Saturday, April 14, 2018

24: The Adventures of Lucky Pierre (1961, Herschell Gordon Lewis [as "Lewis H. Gordon"])



Owned version: A DVD-R manufactured by Something Weird Video.

Acquired: February 22nd, 2008 from Something Weird.

Seen before?: Twice - once on December 31st, 2008 and once on March 4th, 2010. (The latter viewing resulted in this review, which sums it up pretty well.)

The joy of formula, pt. 2...

Since I don't have much to improve upon or change the previous review linked up there, I'd like to touch on something I find interesting about sex, voyeurism and the nudie-cutie as expressed in this specific iteration. Nudie-cuties, for the unfamiliar, are films in which elaborate excuses are devised for lucky men to play Peeping Tom to a host of unclothed beauties. This is effected via means supernatural (Like Wow!, in which a hobo finds magic X-ray glasses), professional (The "Imp"probable Mr. Wee Gee, featuring the famed photographer applying his trade to something other than headline-chasing) or fantastic (International Smorgasbroad, in which a cook dreams of past meals and the ladies that came with them), but the end result remains naked boobs. It's all variations on a theme, a dozen ways to say the same thing - a series of Playboy joke books scribbled out onto celluloid.

They are among the stupidest films ever made.

The important part, though, is that The Man exists. He's the gatekeeper, the carnival barker shilling carnal promises. This one man has something special about him, something that allows him to frolic in a wondrous world of pleasantly bare female flesh, and for the low low price of one movie ticket you can spend an hour in this paradise of pulchritude. As such, there's generally a leering quality to the films, one leavened by the good-natured fluffy idiocy endemic to the genre but there nonetheless; given that these films often play as feature-length Tex Avery wolf whistles, this is hardly surprising. This is then what's odd about The Adventures of Lucky Pierre - Lewis's chosen tour guide displays a spectacular indifference to the naked ladies around him.

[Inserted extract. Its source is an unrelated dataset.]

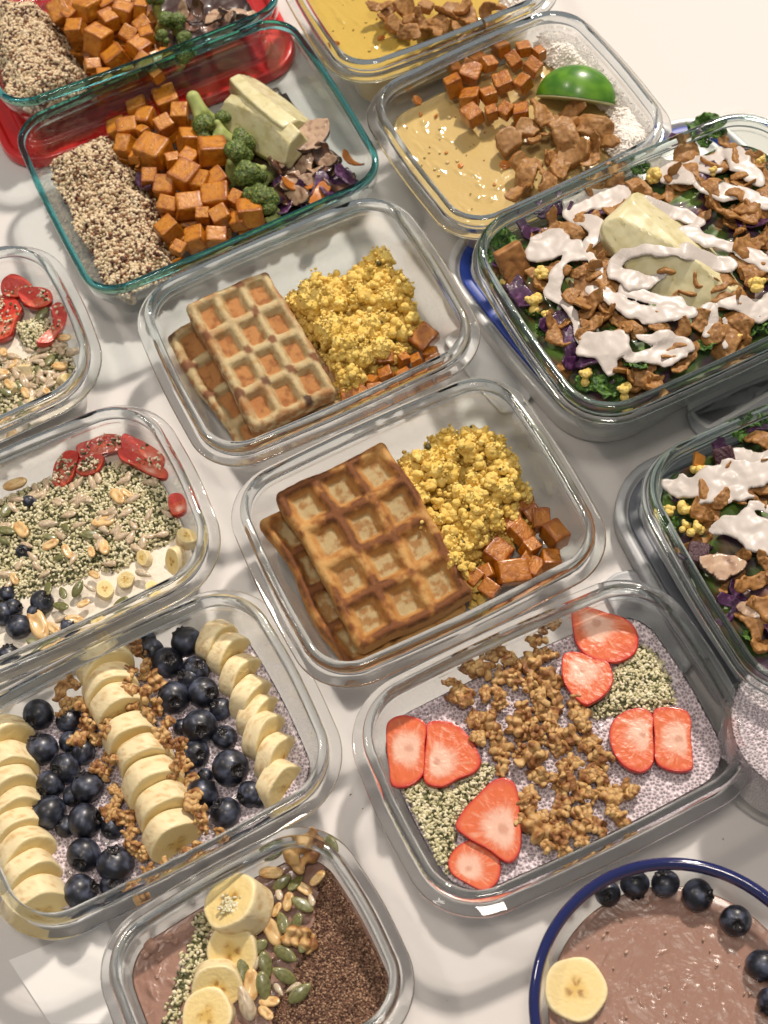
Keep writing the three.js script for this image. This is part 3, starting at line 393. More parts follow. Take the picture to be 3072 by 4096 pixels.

The film is divided into five segments, each of which finds a way to deny the inherent voyeurism. The first segment has Pierre sketching nude models, and the fourth has him photographing nude models who keep disappearing when the shutter snaps; in both, he's too focused on the artistic endeavor to leer. (In the latter, indeed, he's far more excited by the camera than by the subject.) The second segment has him fixing a plumbing problem in a man's house, unaware of the man's wife showering five feet away from him. In the third segment, he stumbles over a pair of nude sunbathers while birdwatching. In each of these, his obliviousness can be excused to his concentration on his job. But it's the last segment that pushes this into fascinating territory. The final bit in Pierre has our chapeau-clad hero attending a drive-in movie theater showing nudie shorts. At last, we have an acknowledgement of desire - Pierre, finally, is One Of Us. But alas! Pierre is so fixated on the films he's there to see that he ignores the fact that the ticket taker and the concession girl are both nude right in front of him. And then a bus parks in front of him for the duration of the film, causing him to miss that too. It's as if Lewis and producer David Friedman decided to punish poor Pierre for not shedding his blinders.

Then, the payoff: As Pierre goes to wander off, he tosses away the dice that have been the film's motif and have, at the end of every segment, landed on ones. The dice this time roll seven. Nude women emerge from the background and Pierre, having finally broken the curse of snake-eyes, opens his eyes, sees them and rejoices. This admonishment to wake up, get off your duff and engage with the world around you is likely unintentional, just an unexpected double entendre bouncing off Lewis's burlesque-broad punchline. But there it is anyway. Call it How I Learned to Stop Worrying and Love Tits.